Composer Laura Kaminsky met with students to discuss composing music and and the journey that her to compose chamber operas. Kaminsky discussed elements of the development process that include theme/storyline; music and lyrics; identifying creative partners; securing funding, etc.
Kaminsky is a composer of orchestra and chamber works, and vocal and choral music performed in the U.S. and abroad. Her scores address social and political issues, the natural environment and climate change, identity, AIDS, visual art concepts, and specific artists.

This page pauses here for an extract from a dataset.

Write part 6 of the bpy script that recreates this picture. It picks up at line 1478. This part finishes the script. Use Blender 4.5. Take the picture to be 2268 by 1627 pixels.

Kaminsky has recently begun composing operas, although she says she "doesn't like opera." She is currently composing her third chamber opera, Today It Rains, an original idea based on a real event. Co-commissioned by San Francisco’s Opera Parallèle and Brooklyn’s American Opera Projects (for 2018/2019), the opera’s story starts on April 29, 1929 when Georgia O’Keeffe boards a train in New York bound for Santa Fe, leaving behind her husband, Alfred Stieglitz. As she travels with her friend, Rebecca (Beck) Strand, O’Keeffe reexamines the past to prepare for a more fulfilled life as an artist when they arrive at their destination four days later.
This masterclass is part of a three-day multi-media residency by composer Kaminsky and visual artist Rebecca Allan entitled, The Inspiration Between Music and Art, April 27- 29, 2017. The residency is being held in conjunction with the Mabel Dodge Luhan & Company: American Moderns and The West traveling exhibition which is on view at the Burchfield Penney Art Center thru May 28, 2017. Writer, social activist, and arts aficionado, Mabel Dodge Luhan was renowned for her influence in building communities, supporting artists, and generating a voice for modern art forms. To pass on that spirit to emerging learners, Kaminsky and Allan’s residency is designed to forge creative exchanges between artists and students.